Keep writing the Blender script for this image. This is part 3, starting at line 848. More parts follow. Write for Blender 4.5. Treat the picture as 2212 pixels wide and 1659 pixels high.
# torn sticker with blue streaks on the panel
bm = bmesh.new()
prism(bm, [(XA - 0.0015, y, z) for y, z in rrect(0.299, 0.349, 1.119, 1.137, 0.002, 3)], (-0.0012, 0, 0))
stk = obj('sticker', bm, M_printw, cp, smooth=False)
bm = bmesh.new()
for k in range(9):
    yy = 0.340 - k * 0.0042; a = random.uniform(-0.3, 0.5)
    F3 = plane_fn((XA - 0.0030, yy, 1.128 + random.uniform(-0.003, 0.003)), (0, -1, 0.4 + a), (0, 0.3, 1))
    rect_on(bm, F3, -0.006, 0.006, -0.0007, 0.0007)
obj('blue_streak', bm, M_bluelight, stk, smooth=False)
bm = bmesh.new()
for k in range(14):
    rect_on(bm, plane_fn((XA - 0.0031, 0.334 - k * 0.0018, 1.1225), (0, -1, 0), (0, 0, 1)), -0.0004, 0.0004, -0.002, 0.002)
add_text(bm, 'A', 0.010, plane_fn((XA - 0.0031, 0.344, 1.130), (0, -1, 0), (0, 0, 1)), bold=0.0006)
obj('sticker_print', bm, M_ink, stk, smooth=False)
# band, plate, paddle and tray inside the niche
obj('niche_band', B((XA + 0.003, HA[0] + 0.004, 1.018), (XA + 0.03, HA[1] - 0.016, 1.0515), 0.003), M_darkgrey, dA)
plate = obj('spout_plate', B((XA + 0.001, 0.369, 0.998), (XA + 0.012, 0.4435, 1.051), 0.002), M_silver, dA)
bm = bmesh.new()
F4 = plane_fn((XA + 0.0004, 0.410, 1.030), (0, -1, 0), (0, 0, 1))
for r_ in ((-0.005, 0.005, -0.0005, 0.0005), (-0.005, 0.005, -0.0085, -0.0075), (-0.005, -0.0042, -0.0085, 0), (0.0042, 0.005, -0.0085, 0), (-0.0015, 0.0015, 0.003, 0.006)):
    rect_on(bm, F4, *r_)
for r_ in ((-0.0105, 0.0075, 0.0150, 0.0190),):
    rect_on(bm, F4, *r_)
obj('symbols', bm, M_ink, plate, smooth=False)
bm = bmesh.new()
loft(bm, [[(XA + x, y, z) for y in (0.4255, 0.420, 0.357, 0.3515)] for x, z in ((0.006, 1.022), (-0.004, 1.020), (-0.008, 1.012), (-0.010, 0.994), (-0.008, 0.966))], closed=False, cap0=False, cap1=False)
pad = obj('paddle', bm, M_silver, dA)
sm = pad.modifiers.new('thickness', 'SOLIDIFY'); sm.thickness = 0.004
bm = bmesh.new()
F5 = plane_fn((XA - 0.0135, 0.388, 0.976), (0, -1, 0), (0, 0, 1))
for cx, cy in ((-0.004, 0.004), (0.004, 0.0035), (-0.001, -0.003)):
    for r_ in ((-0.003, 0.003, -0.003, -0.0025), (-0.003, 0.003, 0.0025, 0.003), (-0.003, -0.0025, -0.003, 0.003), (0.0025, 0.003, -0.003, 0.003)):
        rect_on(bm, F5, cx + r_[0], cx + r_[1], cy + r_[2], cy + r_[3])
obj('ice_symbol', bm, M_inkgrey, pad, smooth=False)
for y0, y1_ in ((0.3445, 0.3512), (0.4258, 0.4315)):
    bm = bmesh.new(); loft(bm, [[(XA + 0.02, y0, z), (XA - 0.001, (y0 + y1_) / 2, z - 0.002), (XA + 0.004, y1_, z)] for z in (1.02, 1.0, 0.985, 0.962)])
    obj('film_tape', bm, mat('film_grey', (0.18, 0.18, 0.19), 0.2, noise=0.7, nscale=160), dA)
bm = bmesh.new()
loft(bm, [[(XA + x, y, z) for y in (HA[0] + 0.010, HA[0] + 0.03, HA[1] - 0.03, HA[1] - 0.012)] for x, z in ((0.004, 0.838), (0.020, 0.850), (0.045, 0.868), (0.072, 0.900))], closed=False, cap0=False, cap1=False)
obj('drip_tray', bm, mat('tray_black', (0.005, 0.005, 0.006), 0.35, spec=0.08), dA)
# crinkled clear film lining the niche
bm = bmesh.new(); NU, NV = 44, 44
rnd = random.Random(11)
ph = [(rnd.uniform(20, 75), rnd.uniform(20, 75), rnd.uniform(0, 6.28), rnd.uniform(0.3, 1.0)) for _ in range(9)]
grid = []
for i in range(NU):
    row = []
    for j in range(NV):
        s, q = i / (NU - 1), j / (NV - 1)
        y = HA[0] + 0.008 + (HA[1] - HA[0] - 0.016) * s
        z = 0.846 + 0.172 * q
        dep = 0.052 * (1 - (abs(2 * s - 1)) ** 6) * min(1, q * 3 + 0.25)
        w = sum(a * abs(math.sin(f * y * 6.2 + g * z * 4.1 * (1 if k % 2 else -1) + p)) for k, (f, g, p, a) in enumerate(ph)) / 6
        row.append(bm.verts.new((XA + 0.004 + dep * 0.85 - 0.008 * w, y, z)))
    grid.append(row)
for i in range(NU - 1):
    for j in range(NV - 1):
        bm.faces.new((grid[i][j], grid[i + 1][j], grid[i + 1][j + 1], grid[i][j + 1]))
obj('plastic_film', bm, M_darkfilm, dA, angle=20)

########

[Directions for this task] All of the data shown above must be copied exactly.

[Reply]
Keep writing the Blender script for this image. This is part 3, starting at line 848. More parts follow. Write for Blender 4.5. Treat the picture as 2212 pixels wide and 1659 pixels high.
# torn sticker with blue streaks on the panel
bm = bmesh.new()
prism(bm, [(XA - 0.0015, y, z) for y, z in rrect(0.299, 0.349, 1.119, 1.137, 0.002, 3)], (-0.0012, 0, 0))
stk = obj('sticker', bm, M_printw, cp, smooth=False)
bm = bmesh.new()
for k in range(9):
    yy = 0.340 - k * 0.0042; a = random.uniform(-0.3, 0.5)
    F3 = plane_fn((XA - 0.0030, yy, 1.128 + random.uniform(-0.003, 0.003)), (0, -1, 0.4 + a), (0, 0.3, 1))
    rect_on(bm, F3, -0.006, 0.006, -0.0007, 0.0007)
obj('blue_streak', bm, M_bluelight, stk, smooth=False)
bm = bmesh.new()
for k in range(14):
    rect_on(bm, plane_fn((XA - 0.0031, 0.334 - k * 0.0018, 1.1225), (0, -1, 0), (0, 0, 1)), -0.0004, 0.0004, -0.002, 0.002)
add_text(bm, 'A', 0.010, plane_fn((XA - 0.0031, 0.344, 1.130), (0, -1, 0), (0, 0, 1)), bold=0.0006)
obj('sticker_print', bm, M_ink, stk, smooth=False)
# band, plate, paddle and tray inside the niche
obj('niche_band', B((XA + 0.003, HA[0] + 0.004, 1.018), (XA + 0.03, HA[1] - 0.016, 1.0515), 0.003), M_darkgrey, dA)
plate = obj('spout_plate', B((XA + 0.001, 0.369, 0.998), (XA + 0.012, 0.4435, 1.051), 0.002), M_silver, dA)
bm = bmesh.new()
F4 = plane_fn((XA + 0.0004, 0.410, 1.030), (0, -1, 0), (0, 0, 1))
for r_ in ((-0.005, 0.005, -0.0005, 0.0005), (-0.005, 0.005, -0.0085, -0.0075), (-0.005, -0.0042, -0.0085, 0), (0.0042, 0.005, -0.0085, 0), (-0.0015, 0.0015, 0.003, 0.006)):
    rect_on(bm, F4, *r_)
for r_ in ((-0.0105, 0.0075, 0.0150, 0.0190),):
    rect_on(bm, F4, *r_)
obj('symbols', bm, M_ink, plate, smooth=False)
bm = bmesh.new()
loft(bm, [[(XA + x, y, z) for y in (0.4255, 0.420, 0.357, 0.3515)] for x, z in ((0.006, 1.022), (-0.004, 1.020), (-0.008, 1.012), (-0.010, 0.994), (-0.008, 0.966))], closed=False, cap0=False, cap1=False)
pad = obj('paddle', bm, M_silver, dA)
sm = pad.modifiers.new('thickness', 'SOLIDIFY'); sm.thickness = 0.004
bm = bmesh.new()
F5 = plane_fn((XA - 0.0135, 0.388, 0.976), (0, -1, 0), (0, 0, 1))
for cx, cy in ((-0.004, 0.004), (0.004, 0.0035), (-0.001, -0.003)):
    for r_ in ((-0.003, 0.003, -0.003, -0.0025), (-0.003, 0.003, 0.0025, 0.003), (-0.003, -0.0025, -0.003, 0.003), (0.0025, 0.003, -0.003, 0.003)):
        rect_on(bm, F5, cx + r_[0], cx + r_[1], cy + r_[2], cy + r_[3])
obj('ice_symbol', bm, M_inkgrey, pad, smooth=False)
for y0, y1_ in ((0.3445, 0.3512), (0.4258, 0.4315)):
    bm = bmesh.new(); loft(bm, [[(XA + 0.02, y0, z), (XA - 0.001, (y0 + y1_) / 2, z - 0.002), (XA + 0.004, y1_, z)] for z in (1.02, 1.0, 0.985, 0.962)])
    obj('film_tape', bm, mat('film_grey', (0.18, 0.18, 0.19), 0.2, noise=0.7, nscale=160), dA)
bm = bmesh.new()
loft(bm, [[(XA + x, y, z) for y in (HA[0] + 0.010, HA[0] + 0.03, HA[1] - 0.03, HA[1] - 0.012)] for x, z in ((0.004, 0.838), (0.020, 0.850), (0.045, 0.868), (0.072, 0.900))], closed=False, cap0=False, cap1=False)
obj('drip_tray', bm, mat('tray_black', (0.005, 0.005, 0.006), 0.35, spec=0.08), dA)
# crinkled clear film lining the niche
bm = bmesh.new(); NU, NV = 44, 44
rnd = random.Random(11)
ph = [(rnd.uniform(20, 75), rnd.uniform(20, 75), rnd.uniform(0, 6.28), rnd.uniform(0.3, 1.0)) for _ in range(9)]
grid = []
for i in range(NU):
    row = []
    for j in range(NV):
        s, q = i / (NU - 1), j / (NV - 1)
        y = HA[0] + 0.008 + (HA[1] - HA[0] - 0.016) * s
        z = 0.846 + 0.172 * q
        dep = 0.052 * (1 - (abs(2 * s - 1)) ** 6) * min(1, q * 3 + 0.25)
        w = sum(a * abs(math.sin(f * y * 6.2 + g * z * 4.1 * (1 if k % 2 else -1) + p)) for k, (f, g, p, a) in enumerate(ph)) / 6
        row.append(bm.verts.new((XA + 0.004 + dep * 0.85 - 0.008 * w, y, z)))
    grid.append(row)
for i in range(NU - 1):
    for j in range(NV - 1):
        bm.faces.new((grid[i][j], grid[i + 1][j], grid[i + 1][j + 1], grid[i][j + 1]))
obj('plastic_film', bm, M_darkfilm, dA, angle=20)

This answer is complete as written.